40) Butchart Estate – 919 Fifth Avenue East
The Queen Anne Revival home was built in 1880 by Robert Pim Butchart, who pioneered the cement industry in Canada in 1888. In 1904, he moved his business to Vancouver Island where his wife, Jennie, created Butchart Gardens, now a famous tourist attraction in the abandoned quarries around their home. The tower is of particular interest because of the curved glass windows.
41) Rixon House – 894 Fifth Avenue East
This Georgian style home, built in the late 1850s, was used for church services until 1874, then as a private school, a grammar school and a boarding house. Sold to the Rixons in 1888, it stayed in the family until 1973. Elements of this style include the front façade, twice as long as the sides, with a centred door, flanked by windows on both sides.
42) 452 Ninth Street East
This restrained Queen Anne Revival style, built circa 1900, has strong verticals, the bay window on the south side, the steeply sloped roof, tall chimneys and off-set front gable. Highly decorative, the 'eye-let' type design on the bargeboard and the equilaterally arched, slatted windows below the gable tend to break the stiff, angular feeling.
43) 895 Fourth Avenue East
Built in the early 1870s, this home was used as a manse for Knox Presbyterian Church for five years after the turn of the century.

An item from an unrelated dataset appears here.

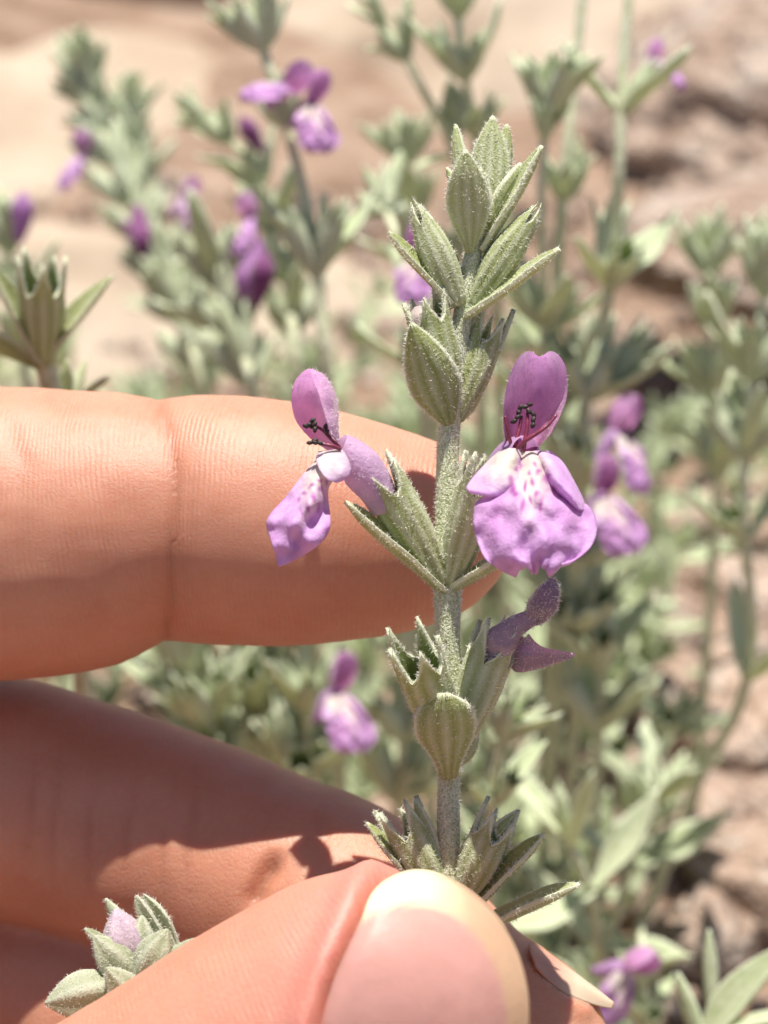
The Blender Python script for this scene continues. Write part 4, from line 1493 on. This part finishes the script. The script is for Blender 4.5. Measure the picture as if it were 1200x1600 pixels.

It was then owned by a photographer and a doctor. Today it is used as apartments. Originally, Georgian in style, with simple design elements, two additions added the large tower, bay windows, and hipped roof.
44) Knox United Church – 890 Fourth Avenue East
Built in 1873 and enlarged in 1886, this church was originally Presbyterian, forming in 1846, but with Congregationalist Union, it became a United Church in 1925. In 1919 the Memorial Casavant Organ was installed and dedicated in remembrance of the men [22] who gave their lives in the Great War, 1914-1918. The organ console is being refurbished and will be rededicated on June 20, 2007.
45) 881 Third Avenue East
There was likely another building on this site for a number of years before this structure was built circa 1910. A drug store once occupied the corner suite. Architecturally, this building is Ontario Vernacular with some Neo-Classic details such as the pediment with cornice returns on the corner and the entablature and frieze trim.
46) Old Post Office – 291 Ninth Street East - D
Built in the Beaux-Arts style as a Post Office in 1910, the building was sold in 1958 and now contains commercial uses and apartments. The main floor is constructed of rock-faced limestone, the second floor of ashlar (smooth faced stone), and the third is lit by alternating pediment and curved-roof dormers. Granite pillars crowned by Ionic Capitols flank the corners of the building giving the appearance of supporting the mansard roof.